Il movimento studentesco generò una galassia fluida di iniziative non coordinate che chiedevano una velleitaria rivoluzione culturale e che trovavano i loro miti nel libretto rosso di Mao, in Ho Chi Minh, in Fidel Castro e Che Guevara. I nomi dei movimenti della sinistra extraparlamentare riflettevano anche una distanza culturale dal partito comunista degli anni 60 ormai incanalato nel sistema di potere della democrazia parlamentare: Potere Operaio, Lotta Continua, Avanguardia Operaia, Servire il Popolo, Partito marxista-leninista italiano.
In altri termini l’ancoraggio alla ideologia maosta-leninista di questi movimenti era una precisa accusa al PCI di essersi imborghesito.
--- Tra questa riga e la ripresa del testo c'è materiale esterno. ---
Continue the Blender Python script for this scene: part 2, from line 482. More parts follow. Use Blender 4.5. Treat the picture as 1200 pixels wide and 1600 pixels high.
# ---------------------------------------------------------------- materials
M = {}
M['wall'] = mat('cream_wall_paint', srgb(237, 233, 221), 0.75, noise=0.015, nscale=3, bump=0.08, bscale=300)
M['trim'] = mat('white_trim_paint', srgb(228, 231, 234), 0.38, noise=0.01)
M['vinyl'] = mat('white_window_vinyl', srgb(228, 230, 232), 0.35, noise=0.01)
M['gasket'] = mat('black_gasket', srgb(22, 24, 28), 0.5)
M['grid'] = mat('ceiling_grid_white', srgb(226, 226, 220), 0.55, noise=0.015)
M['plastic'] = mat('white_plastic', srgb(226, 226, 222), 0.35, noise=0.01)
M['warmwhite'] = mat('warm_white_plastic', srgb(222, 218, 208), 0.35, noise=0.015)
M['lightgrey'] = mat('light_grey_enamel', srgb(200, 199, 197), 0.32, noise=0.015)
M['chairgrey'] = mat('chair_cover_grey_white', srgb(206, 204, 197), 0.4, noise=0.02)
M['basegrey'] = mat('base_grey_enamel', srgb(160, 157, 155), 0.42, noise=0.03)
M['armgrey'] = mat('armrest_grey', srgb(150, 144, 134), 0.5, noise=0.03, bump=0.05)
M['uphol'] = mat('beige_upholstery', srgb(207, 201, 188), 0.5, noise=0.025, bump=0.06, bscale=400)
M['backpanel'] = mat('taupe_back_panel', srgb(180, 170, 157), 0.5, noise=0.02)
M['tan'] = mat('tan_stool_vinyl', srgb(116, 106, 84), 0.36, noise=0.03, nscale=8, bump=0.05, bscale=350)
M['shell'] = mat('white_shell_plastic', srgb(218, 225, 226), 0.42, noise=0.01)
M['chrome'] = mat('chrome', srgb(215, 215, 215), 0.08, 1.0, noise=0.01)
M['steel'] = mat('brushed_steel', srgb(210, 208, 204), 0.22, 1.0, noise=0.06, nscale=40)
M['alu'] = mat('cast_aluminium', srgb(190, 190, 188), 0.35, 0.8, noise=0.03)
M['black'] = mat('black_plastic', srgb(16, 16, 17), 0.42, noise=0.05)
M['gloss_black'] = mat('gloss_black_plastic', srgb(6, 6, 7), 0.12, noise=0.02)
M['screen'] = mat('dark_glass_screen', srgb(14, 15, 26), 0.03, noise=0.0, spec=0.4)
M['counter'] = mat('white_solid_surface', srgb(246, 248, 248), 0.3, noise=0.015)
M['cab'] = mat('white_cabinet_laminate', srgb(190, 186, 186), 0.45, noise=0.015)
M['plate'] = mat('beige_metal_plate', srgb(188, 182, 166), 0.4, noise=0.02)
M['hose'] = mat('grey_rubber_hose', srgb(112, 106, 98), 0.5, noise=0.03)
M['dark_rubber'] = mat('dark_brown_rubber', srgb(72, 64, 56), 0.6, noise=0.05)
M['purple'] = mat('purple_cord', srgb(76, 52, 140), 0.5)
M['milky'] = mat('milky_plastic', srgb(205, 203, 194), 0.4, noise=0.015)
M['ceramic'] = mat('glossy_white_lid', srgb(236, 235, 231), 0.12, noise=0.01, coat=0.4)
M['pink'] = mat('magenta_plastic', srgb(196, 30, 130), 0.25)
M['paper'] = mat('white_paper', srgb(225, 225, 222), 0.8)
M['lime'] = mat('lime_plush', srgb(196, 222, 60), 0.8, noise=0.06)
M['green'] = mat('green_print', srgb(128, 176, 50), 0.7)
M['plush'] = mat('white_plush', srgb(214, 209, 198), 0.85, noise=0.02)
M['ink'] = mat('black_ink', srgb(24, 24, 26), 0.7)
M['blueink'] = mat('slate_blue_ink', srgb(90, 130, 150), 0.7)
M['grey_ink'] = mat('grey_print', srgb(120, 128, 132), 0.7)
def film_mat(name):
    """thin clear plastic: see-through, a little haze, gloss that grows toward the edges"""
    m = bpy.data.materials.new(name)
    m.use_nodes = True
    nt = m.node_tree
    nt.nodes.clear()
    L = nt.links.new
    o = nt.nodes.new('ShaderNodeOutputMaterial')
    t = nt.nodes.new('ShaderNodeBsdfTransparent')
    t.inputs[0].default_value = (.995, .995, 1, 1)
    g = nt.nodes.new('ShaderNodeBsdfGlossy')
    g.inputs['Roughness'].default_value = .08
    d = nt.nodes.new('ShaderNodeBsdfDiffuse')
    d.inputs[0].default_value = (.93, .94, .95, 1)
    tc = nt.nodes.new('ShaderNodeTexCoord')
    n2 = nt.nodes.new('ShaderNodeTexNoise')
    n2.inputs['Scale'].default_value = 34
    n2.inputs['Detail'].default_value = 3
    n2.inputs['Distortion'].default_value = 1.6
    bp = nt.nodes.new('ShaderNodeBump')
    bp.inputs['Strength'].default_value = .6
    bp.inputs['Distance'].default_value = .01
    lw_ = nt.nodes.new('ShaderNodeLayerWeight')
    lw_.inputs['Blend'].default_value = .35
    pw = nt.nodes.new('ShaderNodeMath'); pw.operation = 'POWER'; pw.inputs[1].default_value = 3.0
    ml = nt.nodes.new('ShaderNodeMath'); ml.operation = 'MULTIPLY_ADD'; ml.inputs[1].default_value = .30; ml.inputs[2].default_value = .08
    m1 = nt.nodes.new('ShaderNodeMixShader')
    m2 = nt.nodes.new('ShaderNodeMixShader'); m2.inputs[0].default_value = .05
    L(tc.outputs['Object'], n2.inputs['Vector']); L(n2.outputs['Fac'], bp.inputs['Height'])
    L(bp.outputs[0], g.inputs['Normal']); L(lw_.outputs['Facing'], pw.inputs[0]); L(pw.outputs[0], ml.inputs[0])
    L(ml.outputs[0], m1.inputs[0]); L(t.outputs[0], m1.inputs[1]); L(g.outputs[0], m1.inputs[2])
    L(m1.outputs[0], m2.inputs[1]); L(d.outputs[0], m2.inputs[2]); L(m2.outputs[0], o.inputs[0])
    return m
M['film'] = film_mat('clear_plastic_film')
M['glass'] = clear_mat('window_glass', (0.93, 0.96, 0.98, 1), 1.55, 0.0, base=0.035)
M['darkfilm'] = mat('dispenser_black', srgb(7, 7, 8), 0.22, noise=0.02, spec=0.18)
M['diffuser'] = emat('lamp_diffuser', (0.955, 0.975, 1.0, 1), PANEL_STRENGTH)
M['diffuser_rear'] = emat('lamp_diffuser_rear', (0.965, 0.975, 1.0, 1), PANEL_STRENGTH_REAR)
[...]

Nel 1969 il partito reagirà a queste critiche tutto sommato interne alla sinistra, espellendo i dissidenti de Il Manifesto, un gruppo di intellettuali riuniti intorno all’omonima rivista. La frattura con quelli del Manifesto, Lucio Magri, Luciana Castellina, Rossana Rossanda, rievocava l’antica dicotomia fra troskisti e leninisti dei primi anni dell’URSS; una dicotomia fra un comunismo del popolo e un comunismo dei burocrati.
Alle tensioni, interne ed esterne, a sinistra, si aggiungevano le tensioni al centro. L’ala migliorista, rappresentata da Amendola e Napolitano, iniziava a guardare con favore all’integrazione europea e i carri armati sovietici nelle vie di Praga durante la primavera cecoslovacca, svelavano ancora una volta la natura intrinsecamente oppressiva del regime di Mosca.
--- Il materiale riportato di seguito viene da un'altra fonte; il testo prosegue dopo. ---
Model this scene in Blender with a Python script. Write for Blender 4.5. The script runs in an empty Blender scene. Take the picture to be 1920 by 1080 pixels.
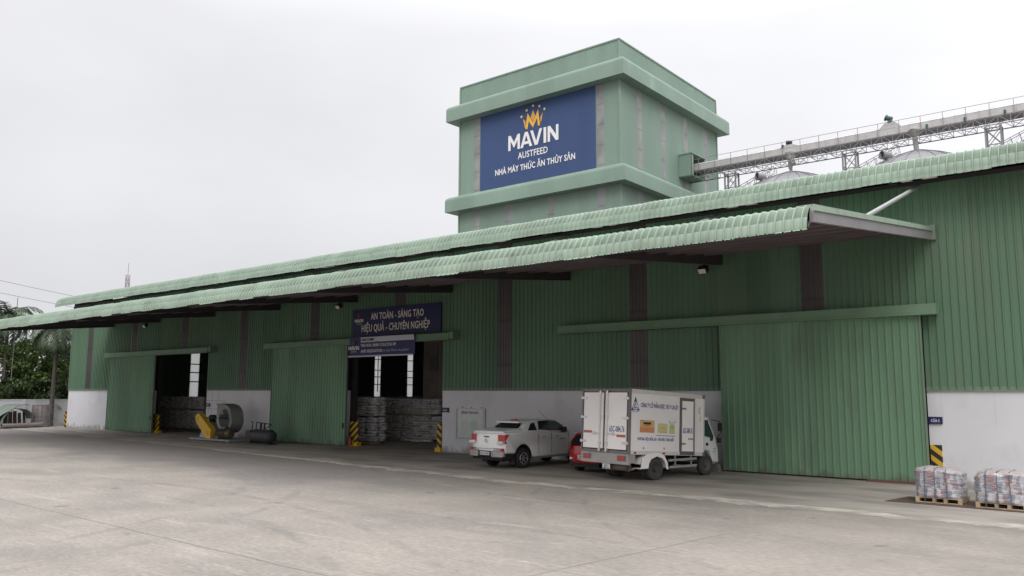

Iniziò ad emergere un gruppo di dirigenti meno ancorato alla lotta partigiana e più incline a raccogliere gli stimoli arrivati dal memoriale di Jalta con cui Togliatti, poco prima di morire, prendeva una distanza più netta dall’URSS e indicava nella via democratica l’unica strada per il socialismo, non più rivoluzionario ma riformista. Questa nuova classe dirigente si identificò con la figura di Enrico Berlinguer.
Fra la dottrina, apparentemente non negoziabile, del nessun nemico a sinistra, e l’evoluzione verso un socialismo democratico, le circostanze internazionali, le tensioni interne al Paese sfociate poi nella lotta armata e la strategia dell’attenzione della Democrazia Cristiana, stavano portando il nuovo PCI di Berlinguer decisamente sulla seconda strada.